Weeellll… you’d hope so, but some users may try to autofill a password with the right username, which will inadvertently fill the password too. And now your vendor (Quip or whomever) can potentially see your employee’s passwords. You have to trust them to throw away any password they see for someone from your org.
Oh yeah, I'm pretty sure Atlassian used to that, too. So I can understand the reason of "making it easier for users" invoked by people implementing this "two step" login.
But I'd argue this is a different issue than the one of giving out what kind of authentication a given login has.
1. It’s usually for institutions. If my email address is username@bigco.com, an attacker already knows that I use BigCo Inc’s internal SSO.
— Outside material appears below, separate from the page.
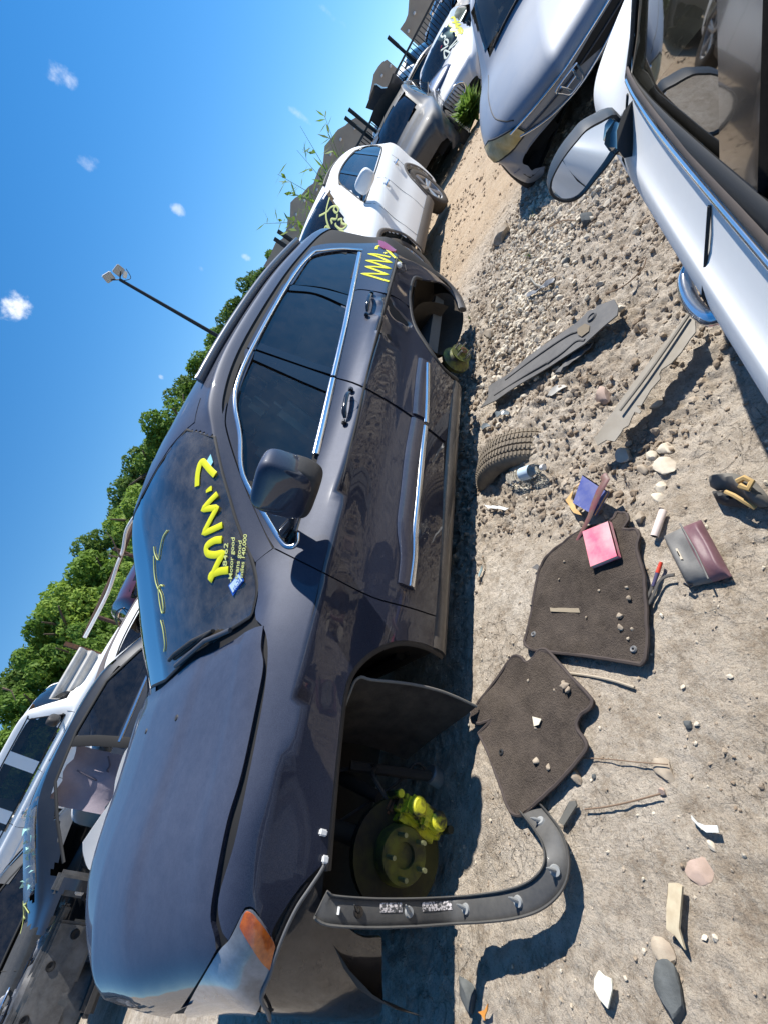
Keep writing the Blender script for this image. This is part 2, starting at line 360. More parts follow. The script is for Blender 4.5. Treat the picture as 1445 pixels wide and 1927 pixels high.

2. It’s avoids having users type (or autofill) their passwords, so if one of (for example) BigCo’s vendors is compromised, the attackers don’t learn the passwords of BigCo employees.
it would be a larger security issue if they didn’t redirect to the SSO provider and instead threw up a page asking for a password.
In many cases SSO means once you’re logged in then you don’t enter a password again for the session anyway- that only works with a redirect.
and your login might not even be a password anyway, or require more information than just a password (like MFA)- our solution for example takes into consideration what you’re logging in to, what device you have and where you are to determine the secrecy level of the thing you’re authenticating into.